By EUvsDisinfo

Foreign Information Manipulation and Interference (FIMI) has evolved into a dense and interconnected ecosystem of actors, infrastructures and narratives operating across digital platforms and geopolitical contexts. The concept of the “FIMI Galaxy”, part of the recently published 4th EEAS Report on FIMI Threats, captures this systemic reality. It exposes the complex architecture behind influence operations and provides a strategic tool for understanding and countering them.

The FIMI Galaxy: mapping the architecture of information manipulation

Compared to previous assessments, the 2025 landscape appears denser and more active. The number of detected FIMI incidents and operational channels have increased, and the consistency with which threat actors reuse their assets across campaigns and geographic spaces have become more visible. This reflects the growing sophistication of the FIMI ecosystem, where manipulation increasingly becomes an organised industry supported by specialised services. The integration of artificial intelligence tools has accelerated the production and distribution of manipulative content at reduced cost and at scale.

Another defining development is the expansion of frontlines in the information space. Almost every major geopolitical event now has a parallel dimension in the FIMI domain. Narratives linked to conflictselections, or geopolitical tensions circulate simultaneously across multiple regions and languages, creating persistent information pressure that seeks to influence perceptions and public debate.

Against this background, the FIMI Galaxy is an interactive tool that visualises and exposes the networks behind these operations:

https://euvsdisinfo.eu/fimi-explorer

It is structured around three analytical layers:

  • Threat Actors: Russia, China and a large number of unattributed networks. This layer provides insights into the channels and infrastructures associated with each actor. Importantly, many of the most active assets cannot be directly attributed to a specific state actor, reflecting the use of proxies, intermediaries and covert networks designed to obscure responsibility.
  • Information Manipulation Sets (IMS): An IMS is a digital “fingerprint” of a persistent manipulation infrastructure. These sets bring together channels, techniques, and infrastructure elements that are likely linked to the same actor or operational ecosystem. They help identify how similar infrastructures or tactics are reused across different actors, reflecting an increasing convergence of methods within the FIMI environment (e.g. Portal Kombat).
  • Targets: FIMI campaigns target specific countries, organisations or individuals. By linking channels and IMS infrastructures to their targets, the Galaxy helps reveal the strategic objectives behind manipulation campaigns.
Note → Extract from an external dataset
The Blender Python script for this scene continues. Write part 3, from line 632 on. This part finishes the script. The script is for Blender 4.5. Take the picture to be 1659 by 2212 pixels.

Within the Galaxy, different clusters illustrate how some networks primarily address international audiences, while others concentrate on particular regions, such as the Eastern Neighbourhood, the Middle East and North Africa (MENA) or Sub-Saharan Africa. This demonstrates how threat actors adapt narratives to regional contexts while maintaining coordination across the broader network.

Assets can be redeployed across geopolitical contexts. After the Moldovan elections, for example, similar networks and techniques began targeting Armenia ahead of its parliamentary elections. These campaigns follow familiar patterns: networks of fake accounts, fabricated investigations, impersonation of media outlets, and coordinated amplification. They reflect a recurring playbook in which manipulation networks attempt to discredit political leaders, intensify polarising narratives during the campaign period, and undermine confidence in the electoral process as the vote approaches.

The mapping exercise currently visualises around 3,000 of the active channels and their interconnections. This represents only a fraction of the wider ecosystem but already illustrates the scale and complexity of the network. Crucially, around 90 percent of these channels belong to the covert ecosystem, meaning they are not directly identifiable as state-controlled assets linked to Russia or China.

The 2025 FIMI Galaxy is, above all, a call to action. Understanding its architecture is therefore a crucial step in strengthening deterrence, building resilience, and protecting the integrity of the information environment.

Main FIMI narratives this week

Russia presented itself as indispensable to Europe’s stability and pushed for the removal of sanctions:

‘Russian energy is indispensable for the EU’

Pro-Kremlin FIMI outlets claimed Russia would ultimately prevail in its confrontation with the West because Europe cannot survive without Russian oil and gas, doubling down on the narrative that sanctions hurt the West more than Russia and using the Iran-related energy crisis to portray Europe as facing collapse while pushing for the lifting of sanctions.

Ukraine was portrayed as a destabilising actor to erode trust in its international partnerships:

‘Ukraine is preparing a provocation in the Middle East’

Pro-Kremlin messaging alleged that Ukraine was sending saboteurs to Qatar, Saudi Arabia, and the United Arab Emirates under the guise of air defense experts to prepare provocations against Russia. The claim is aimed at undermining trust in Ukraine, whose expertise in countering drone attacks could be valuable to Gulf countries and potentially challenge Russian influence in the region.